Compliance is a network problem: Retailers and suppliers are deeply intertwined
Retailers face a profound transformation driven by global supply disruptions, ethical sourcing demands, and rapidly changing consumer preferences. Fast fashion, electronics, and even home goods and grocery items often involve opaque, multi-tier supply chains spanning multiple countries. This complexity, combined with stringent regulations, makes identifying compliance risks crucial—especially when planning seasonal inventories and new product launches.
New global regulations affect areas from sustainable packaging to ethical labor practices in clothing manufacturing. Each regulation underscores retailers' need for deeper supply chain visibility and closer supplier partnerships. However, ensuring compliance across thousands of SKUs and numerous suppliers has traditionally been expensive and labor-intensive.
Manual supplier audits and self-assessments are time-consuming and often result in inconsistent data across retail categories. This hinders retailers' ability to proactively mitigate risks such as forced labor in cotton production or conflict minerals in electronics. The retail industry urgently needs efficient, comprehensive solutions to manage this complex web of compliance requirements and maintain consumer trust.
Sustainable and ethical sourcing provide new opportunities to reach a wider consumer base and offer more competitive positioning
Retailers can now take advantage of growing consumer demand for sustainably and ethically sourced products—but only if they can meet and verify strict qualification criteria. Initiatives like fair trade certification, organic labeling, and carbon footprint reduction place requirements on the sourcing and production methods of products throughout the supply chain.
Retailers are also responsible for compliance across their global supply chains and distribution networks. The US Uyghur Forced Labor Prevention Act (UFLPA) prohibits the importation of goods produced in whole or in part in the Xinjiang Uyghur Autonomous Region of China. Retailers sourcing textiles, electronics, or other goods from this region face potential import bans, fines, and significant reputational risks.

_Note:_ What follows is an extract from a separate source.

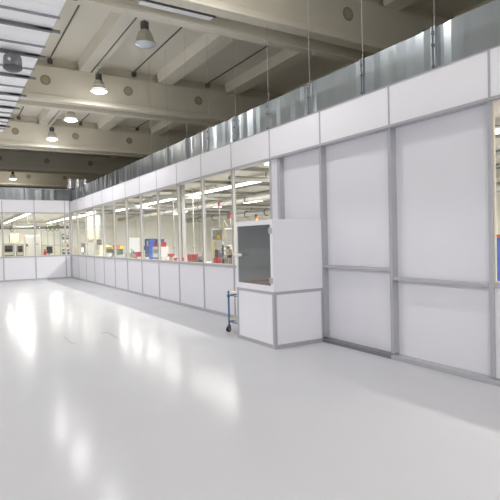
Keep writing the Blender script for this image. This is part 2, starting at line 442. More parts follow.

A slate of other regulations are emerging globally, including the EU's Corporate Sustainability Due Diligence Directive (CSDDD) and the UK's Modern Slavery Act. Each new regulation, sustainability standard, and ethical sourcing requirement underscores the need for sub-tier visibility and tools to ensure compliance alongside suppliers.
Altana, the world’s first value chain management system, gives retailers a unified, one-stop solution to multi-tier, cross-border compliance
See all of your value chains, upstream and downstream, built from detailed material flow visibility and based on your actual product inventory rather than suppliers' self-reported component charts.
Focus on areas of exposure and determine priorities amid the thousands of products in your inventory. Screen new and existing suppliers and products against every compliance requirement—from forced labor to carbon emissions to sanctions—with relevant alerts, tailored insights, and AI decision support across all your product lines.
Act across your value chains to get every compliance job done—whether triaging potential risks, collecting and verifying documentation from distant suppliers, or building audit trails. Create, manage, and file mandated regulatory reports and escalate concerns both internally and to upstream suppliers from a shared source of truth.